Por este dias insisto num caminho novo, teimosamente, a ver se me consigo levar a algum lado. É verdade que me sinto só, mas penso que deve ser normal. Faço-me vaguear por caminhos que já percorri com outro encanto, outra vida, difícil de descobrir. Sinto falta.
Na verdade, sinto-me morrer todos os dias.
Não é assim tão mau, penso eu, porque toda a gente vai morrendo todos os dias, mesmo que não sintam. O que é importante é resistir e sobreviver.
Passo o tempo a desvalorizar a pobreza que me rodeia e faz parte de mim, a tornar lógico algo para o qual não consigo encontrar explicação palpável, solução ou remédio. Vivo com objectos velhos e gastos. Já não lhes sinto o sentido.
Sinto-me só neste caminho para um fim incerto.
Penso que tenho de passar por isso. Penso que me basta o que tenho, e que tenho muito mais que muita gente alguma vez terá.

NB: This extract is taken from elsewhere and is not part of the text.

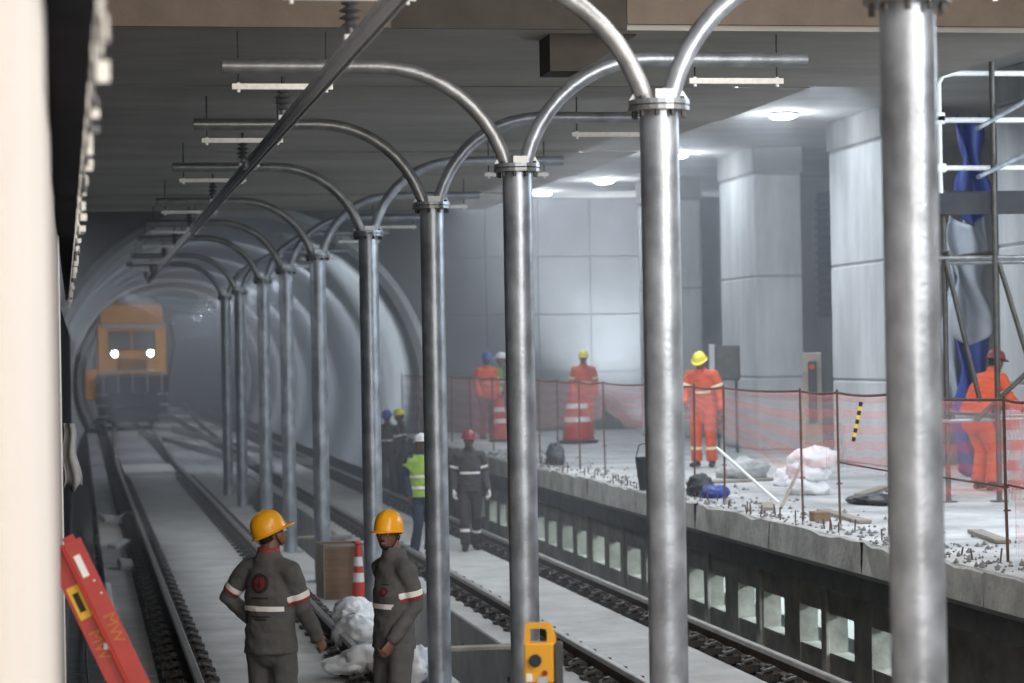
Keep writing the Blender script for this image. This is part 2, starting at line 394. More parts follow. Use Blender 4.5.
struct(MB().box(-2, 16, -7.2, -7, -1, 7.2), 'wall_back', 'conc')
# end wall with arched portal
cx, cz, PR = 3.54, 2.0, 4.15
ew = MB(); N = 36
for i in range(N):
    a0 = math.pi * i / N; a1 = math.pi * (i + 1) / N
    x0, x1 = cx + PR * math.cos(a0), cx + PR * math.cos(a1); z0, z1 = cz + PR * math.sin(a0), cz + PR * math.sin(a1)
    ew.add([(x0, YE, z0), (x1, YE, z1), (x1, YE, 6.6), (x0, YE, 6.6)], [(0, 1, 2, 3)])
ew.box(-2.2, cx - PR, YE, YE + .3, -.9, 6.6); ew.box(cx + PR, 15.6, YE, YE + .3, -.9, 6.6)
ewo = struct(ew, 'wall_end', 'panel')
for ix in range(6):
    for iz in range(4):
        x0 = 7.95 + 1.22 * ix; z0 = 1.17 + 1.33 * iz
        MB().box(x0 + .007, x0 + 1.213, YE - .03, YE - .001, z0 + .007, z0 + 1.323).build('wall_panel', 'panel', ewo, bevel=.012)
tn = MB(); ty = [YE + j * 8 for j in range(15)]
def toff(y): return .00035 * max(0, y - 70) ** 2
vs = []; fs = []; n = 30
for y0 in ty:
    for i in range(n + 1):
        a = R(-28) + R(236) * i / n
        vs.append((cx + toff(y0) + PR * math.cos(a), y0, cz + PR * math.sin(a)))
for j in range(len(ty) - 1):
    for i in range(n): q = j * (n + 1) + i; fs.append((q, q + 1, q + n + 2, q + n + 1))
tn.add(vs, fs); struct(tn, 'wall_tunnel', 'lining', smooth=True)
struct(MB().box(-4, 16, 166, 166.4, -1, 8), 'wall_tunnel_end', 'lining')
rg = [(cx + (PR + .12) * math.cos(math.pi * i / 36), YE - .06, cz + (PR + .12) * math.sin(math.pi * i / 36)) for i in range(37)]
MB().tube(rg, [(.16, .10)] * 37, 4, cap=True).build('trim_1', 'lining', None, kind='structure')

# ------------------------------------------------------------------ pillars
def pillar(xl, ya, yb, label, w=.85):
    r = empty('concrete_pillar', (xl, ya, 1.17), label=label, cat='pillar', group='square concrete pillars along the platform')
    zs = [0, 1.28, 3.05, 4.85]
    for a, b in zip(zs, zs[1:]): MB().box(0, w, 0, yb - ya, a + .008, b - .008).build('pillar_lift', 'pillar', r, bevel=.025)
    MB().box(.02, w - .02, .02, yb - ya - .02, 0, 5.2).build('pillar_core', 'conc', r)
    MB().box(-.03, w + .03, -.03, yb - ya + .03, 4.87, 5.33).build('pillar_head', 'conc', r, bevel=.02)
    return r
def pil_y(x): return P(x, (x - 78) * CY / 11.7)[1]
pillar(11.7, pil_y(757), pil_y(722), 'pale square concrete pillar standing right of the orange worker with yellow helmet')
pillar(11.7, pil_y(885), pil_y(832), 'pale concrete pillar half hidden by the big foreground steel post')
pillar(11.75, pil_y(1073), pil_y(996), 'concrete pillar behind the scaffold at the right edge')
pillar(11.7, pil_y(662), pil_y(640), 'farthest concrete pillar near the end wall behind the second steel post')
# louvre and stand-in for a dark opening on the walls
lv = empty('wall_louvre', (15.38, 46, 3.6), label='dark slatted louvre on the back wall between the two pale pillars', cat='louvre')
MB().box(-.05, 0, -2.5, 2.5, 0, 2.6).build('backing', 'black', lv)
for i in range(14): MB().box(-.12, -.04, -2.45, 2.45, .06 + i * .18, .12 + i * .18).build('slat', 'cab', lv)
dx_, dy_ = P(711, 45)
dv = empty('dark_opening', (dx_, YE - .35, 3.0), label='tall dark casing standing in for a shaded opening in the end wall, left of the pale pillar', cat='duct')  # dark casing put where the end wall has a shaded opening
MB().box(-.28, .28, -.3, .28, 0, 3.4).build('casing', 'cab', dv, bevel=.01)
for i in range(8): MB().box(-.3, .3, -.33, -.3, .2 + i * .42, .26 + i * .42).build('flange', 'pipedark', dv)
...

Sinto que o que tenho não me preenche, e pouco ou nada tenho dentro, construo e faço crescer. Que destrui, que reduzi a cinzas, como se tivesse deitado fogo a uma floresta e hoje não restasse mais nada que uma paisagem lunar.

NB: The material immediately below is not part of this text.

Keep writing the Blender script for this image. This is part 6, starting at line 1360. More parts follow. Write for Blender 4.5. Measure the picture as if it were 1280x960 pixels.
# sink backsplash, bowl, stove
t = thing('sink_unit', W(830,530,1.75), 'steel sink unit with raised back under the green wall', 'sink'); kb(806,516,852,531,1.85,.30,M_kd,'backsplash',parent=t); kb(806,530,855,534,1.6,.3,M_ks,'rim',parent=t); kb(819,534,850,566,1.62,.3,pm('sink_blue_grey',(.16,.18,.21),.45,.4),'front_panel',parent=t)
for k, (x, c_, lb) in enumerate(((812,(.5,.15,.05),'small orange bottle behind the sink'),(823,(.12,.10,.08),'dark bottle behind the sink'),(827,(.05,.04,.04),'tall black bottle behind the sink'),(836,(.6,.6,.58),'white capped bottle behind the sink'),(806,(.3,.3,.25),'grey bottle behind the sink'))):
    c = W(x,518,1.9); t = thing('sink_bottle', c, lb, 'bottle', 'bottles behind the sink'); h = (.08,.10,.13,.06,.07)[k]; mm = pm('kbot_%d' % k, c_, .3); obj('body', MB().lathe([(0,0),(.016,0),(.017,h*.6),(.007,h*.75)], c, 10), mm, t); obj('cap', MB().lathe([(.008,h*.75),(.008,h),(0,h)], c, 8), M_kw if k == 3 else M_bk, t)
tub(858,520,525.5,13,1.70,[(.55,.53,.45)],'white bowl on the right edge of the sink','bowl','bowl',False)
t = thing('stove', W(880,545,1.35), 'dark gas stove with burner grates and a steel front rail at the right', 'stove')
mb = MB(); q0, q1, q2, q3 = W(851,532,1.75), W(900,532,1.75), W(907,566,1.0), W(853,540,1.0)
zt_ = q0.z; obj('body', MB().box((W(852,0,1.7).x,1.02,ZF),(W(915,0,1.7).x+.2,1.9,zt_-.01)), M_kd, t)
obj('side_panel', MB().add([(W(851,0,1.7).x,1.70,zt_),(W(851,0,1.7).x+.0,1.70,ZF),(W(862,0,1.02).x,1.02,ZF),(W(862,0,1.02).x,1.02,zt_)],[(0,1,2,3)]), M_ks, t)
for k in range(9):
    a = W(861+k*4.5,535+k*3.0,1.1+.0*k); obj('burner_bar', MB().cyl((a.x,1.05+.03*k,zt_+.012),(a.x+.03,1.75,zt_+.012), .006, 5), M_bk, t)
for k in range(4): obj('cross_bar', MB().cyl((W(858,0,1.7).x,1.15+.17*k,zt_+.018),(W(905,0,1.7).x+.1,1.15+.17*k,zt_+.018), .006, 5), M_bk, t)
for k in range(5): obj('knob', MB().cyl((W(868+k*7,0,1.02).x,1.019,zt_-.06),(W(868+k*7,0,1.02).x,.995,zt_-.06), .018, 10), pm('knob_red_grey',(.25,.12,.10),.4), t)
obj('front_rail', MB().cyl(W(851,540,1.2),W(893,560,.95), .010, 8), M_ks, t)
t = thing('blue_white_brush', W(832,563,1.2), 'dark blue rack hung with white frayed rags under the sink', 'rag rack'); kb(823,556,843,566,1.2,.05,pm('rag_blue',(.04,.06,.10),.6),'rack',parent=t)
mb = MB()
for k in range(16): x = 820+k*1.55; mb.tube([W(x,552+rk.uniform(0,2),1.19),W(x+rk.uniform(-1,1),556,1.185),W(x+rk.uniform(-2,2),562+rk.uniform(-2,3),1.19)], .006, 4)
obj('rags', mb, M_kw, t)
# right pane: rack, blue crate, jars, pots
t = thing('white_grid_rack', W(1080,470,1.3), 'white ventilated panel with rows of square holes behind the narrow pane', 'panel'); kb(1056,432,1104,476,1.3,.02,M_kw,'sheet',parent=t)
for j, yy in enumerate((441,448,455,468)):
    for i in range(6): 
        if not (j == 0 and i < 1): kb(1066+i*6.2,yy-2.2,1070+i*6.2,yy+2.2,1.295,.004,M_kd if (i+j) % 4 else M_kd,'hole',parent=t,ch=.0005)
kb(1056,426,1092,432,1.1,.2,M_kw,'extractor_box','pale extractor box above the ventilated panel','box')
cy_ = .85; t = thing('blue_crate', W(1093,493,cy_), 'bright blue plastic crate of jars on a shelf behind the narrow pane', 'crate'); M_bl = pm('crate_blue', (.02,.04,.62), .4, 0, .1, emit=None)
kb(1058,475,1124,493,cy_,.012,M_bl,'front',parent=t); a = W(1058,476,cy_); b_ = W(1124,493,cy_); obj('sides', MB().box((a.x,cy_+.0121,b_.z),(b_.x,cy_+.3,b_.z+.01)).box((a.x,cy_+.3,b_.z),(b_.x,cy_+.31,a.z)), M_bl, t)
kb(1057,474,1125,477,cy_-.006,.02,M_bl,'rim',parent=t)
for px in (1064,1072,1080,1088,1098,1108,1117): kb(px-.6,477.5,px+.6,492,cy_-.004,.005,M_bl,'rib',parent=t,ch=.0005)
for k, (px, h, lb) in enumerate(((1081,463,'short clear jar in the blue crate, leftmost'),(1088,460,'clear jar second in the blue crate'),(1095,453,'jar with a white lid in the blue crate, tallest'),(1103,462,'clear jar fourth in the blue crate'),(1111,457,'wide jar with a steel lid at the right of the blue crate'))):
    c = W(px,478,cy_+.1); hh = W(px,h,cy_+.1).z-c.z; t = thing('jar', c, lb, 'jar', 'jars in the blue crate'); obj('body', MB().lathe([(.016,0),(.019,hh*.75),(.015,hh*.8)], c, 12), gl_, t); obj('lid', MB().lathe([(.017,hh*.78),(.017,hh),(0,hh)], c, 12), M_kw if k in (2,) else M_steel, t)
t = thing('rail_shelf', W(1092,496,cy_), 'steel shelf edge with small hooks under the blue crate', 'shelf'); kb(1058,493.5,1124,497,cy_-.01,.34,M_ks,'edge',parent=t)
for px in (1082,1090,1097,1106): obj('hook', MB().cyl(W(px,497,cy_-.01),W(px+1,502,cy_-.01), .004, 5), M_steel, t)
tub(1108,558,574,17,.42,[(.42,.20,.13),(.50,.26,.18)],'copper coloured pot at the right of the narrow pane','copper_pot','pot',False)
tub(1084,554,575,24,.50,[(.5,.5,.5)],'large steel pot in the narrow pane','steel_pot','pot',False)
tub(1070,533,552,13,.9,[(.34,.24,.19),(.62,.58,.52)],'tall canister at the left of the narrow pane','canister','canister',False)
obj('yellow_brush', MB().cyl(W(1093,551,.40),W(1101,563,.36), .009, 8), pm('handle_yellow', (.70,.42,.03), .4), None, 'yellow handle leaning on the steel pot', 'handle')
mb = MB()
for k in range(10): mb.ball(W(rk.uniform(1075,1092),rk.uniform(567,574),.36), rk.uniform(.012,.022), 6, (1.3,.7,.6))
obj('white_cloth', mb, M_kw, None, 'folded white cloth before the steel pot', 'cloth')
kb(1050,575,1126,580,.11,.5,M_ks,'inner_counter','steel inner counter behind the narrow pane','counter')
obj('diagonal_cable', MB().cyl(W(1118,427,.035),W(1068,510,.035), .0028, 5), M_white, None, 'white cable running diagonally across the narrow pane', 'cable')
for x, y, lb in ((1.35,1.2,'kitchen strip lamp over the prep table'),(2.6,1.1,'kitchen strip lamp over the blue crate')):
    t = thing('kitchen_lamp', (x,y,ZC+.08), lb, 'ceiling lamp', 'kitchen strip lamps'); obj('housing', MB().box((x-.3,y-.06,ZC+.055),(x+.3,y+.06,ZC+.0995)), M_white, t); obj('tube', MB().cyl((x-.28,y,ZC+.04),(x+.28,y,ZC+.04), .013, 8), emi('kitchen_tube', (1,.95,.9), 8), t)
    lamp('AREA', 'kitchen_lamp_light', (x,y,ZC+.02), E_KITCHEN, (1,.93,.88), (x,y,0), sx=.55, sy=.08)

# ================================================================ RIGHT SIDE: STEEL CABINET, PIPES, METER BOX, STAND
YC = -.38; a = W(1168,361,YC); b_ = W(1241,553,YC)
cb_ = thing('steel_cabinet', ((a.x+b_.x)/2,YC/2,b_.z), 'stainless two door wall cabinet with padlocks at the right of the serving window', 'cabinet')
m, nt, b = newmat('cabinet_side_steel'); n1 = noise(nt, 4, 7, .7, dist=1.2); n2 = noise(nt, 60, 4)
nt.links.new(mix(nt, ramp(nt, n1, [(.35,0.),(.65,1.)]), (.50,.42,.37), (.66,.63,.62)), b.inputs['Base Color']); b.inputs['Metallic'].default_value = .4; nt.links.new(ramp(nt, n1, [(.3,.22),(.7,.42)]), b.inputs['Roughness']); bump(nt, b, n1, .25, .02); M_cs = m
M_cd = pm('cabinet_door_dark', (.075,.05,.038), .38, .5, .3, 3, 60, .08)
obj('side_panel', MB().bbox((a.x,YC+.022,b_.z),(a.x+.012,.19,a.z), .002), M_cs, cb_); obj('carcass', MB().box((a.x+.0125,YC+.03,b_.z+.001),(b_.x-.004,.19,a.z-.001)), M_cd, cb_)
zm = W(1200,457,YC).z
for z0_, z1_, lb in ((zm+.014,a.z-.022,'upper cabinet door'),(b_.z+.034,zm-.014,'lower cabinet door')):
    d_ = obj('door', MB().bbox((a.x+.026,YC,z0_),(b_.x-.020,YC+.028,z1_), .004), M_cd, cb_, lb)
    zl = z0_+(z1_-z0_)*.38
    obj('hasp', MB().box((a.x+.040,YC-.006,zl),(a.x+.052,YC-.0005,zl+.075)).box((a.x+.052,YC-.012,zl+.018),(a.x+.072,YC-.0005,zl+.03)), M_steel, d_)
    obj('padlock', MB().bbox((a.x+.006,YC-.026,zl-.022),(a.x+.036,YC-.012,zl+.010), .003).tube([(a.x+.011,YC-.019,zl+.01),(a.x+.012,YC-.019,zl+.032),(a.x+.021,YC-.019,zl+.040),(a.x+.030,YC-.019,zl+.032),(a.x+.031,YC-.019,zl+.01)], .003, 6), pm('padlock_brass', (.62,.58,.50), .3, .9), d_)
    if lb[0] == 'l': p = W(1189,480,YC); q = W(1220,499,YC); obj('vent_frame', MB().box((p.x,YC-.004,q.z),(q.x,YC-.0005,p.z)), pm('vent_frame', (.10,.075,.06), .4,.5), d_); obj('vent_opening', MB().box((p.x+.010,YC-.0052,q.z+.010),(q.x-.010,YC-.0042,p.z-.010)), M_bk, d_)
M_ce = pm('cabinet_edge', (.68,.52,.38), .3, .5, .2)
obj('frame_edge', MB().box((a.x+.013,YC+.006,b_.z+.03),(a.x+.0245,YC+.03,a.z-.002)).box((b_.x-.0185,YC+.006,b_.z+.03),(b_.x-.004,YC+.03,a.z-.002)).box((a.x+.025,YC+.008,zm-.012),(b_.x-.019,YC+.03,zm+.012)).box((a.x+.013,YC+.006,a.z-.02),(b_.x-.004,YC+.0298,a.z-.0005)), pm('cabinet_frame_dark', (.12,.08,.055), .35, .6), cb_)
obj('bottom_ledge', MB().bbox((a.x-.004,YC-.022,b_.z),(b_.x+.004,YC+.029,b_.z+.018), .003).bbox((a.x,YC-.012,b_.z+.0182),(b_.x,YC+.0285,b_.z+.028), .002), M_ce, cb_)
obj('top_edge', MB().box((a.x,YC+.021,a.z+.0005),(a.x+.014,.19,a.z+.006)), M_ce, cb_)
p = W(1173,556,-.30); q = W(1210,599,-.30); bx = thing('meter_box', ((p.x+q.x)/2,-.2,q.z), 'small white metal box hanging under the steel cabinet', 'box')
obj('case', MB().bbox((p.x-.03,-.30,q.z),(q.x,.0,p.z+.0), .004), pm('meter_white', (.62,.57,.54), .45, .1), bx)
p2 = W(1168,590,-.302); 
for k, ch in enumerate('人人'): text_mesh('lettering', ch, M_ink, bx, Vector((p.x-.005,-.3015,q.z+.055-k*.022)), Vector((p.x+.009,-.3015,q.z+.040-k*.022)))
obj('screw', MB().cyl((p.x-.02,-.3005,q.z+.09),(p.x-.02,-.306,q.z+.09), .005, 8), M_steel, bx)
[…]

Os dias são cinzentos, ou então, embrulhados em tantas coisas fúteis que nem tempo tenho para lhes ver a cor, lhes respirar o ar, lhes sorver a luz, e sorrir, fazer sorrir.
Inverti todos os valores, sem perceber que certas coisas não se conseguem levar contra a maré, contra vontade, contrariando as fundações e os alicerces, os pulmões e o sentido do sangue nas veias.
Não consegui inverter o sentido do sangue nas veias...
Choro.
Provoquei demasiada dor.
...e o sangue ainda segue o seu sentido.
Não penso nada. Não consigo pensar com esta dor fina no estômago e o gasganete a sufocar-me.
Espero que venha a noite para dormir, afogar-me no vazio, na escuridão, no analgésico para a dor que é o sono.
Amanhã levantar-me-ei, vestirei a personagem do dia-a-dia, todos os acessórios que me fazem parecer colorida e voltarei aos dias cinzentos.
No final, terá perecido mais um dia. Terei feito nada. Minuto a minuto conquistarei o dia, matarei todas as horas até ao fim.
Sou tão um instrumento…
Tento contrariar.
Talvez nem tudo se contrarie, não seja possível contrariar a tudo.
Hoje penso: por quanto mais tempo me manterei sóbria. Quanto tempo mais resistirei à loucura…
Apenas porque o mundo anda às avessas e eu perdi-me o rasto.
Só isso.
Não é grave. Pelo menos achei a ponta do fio.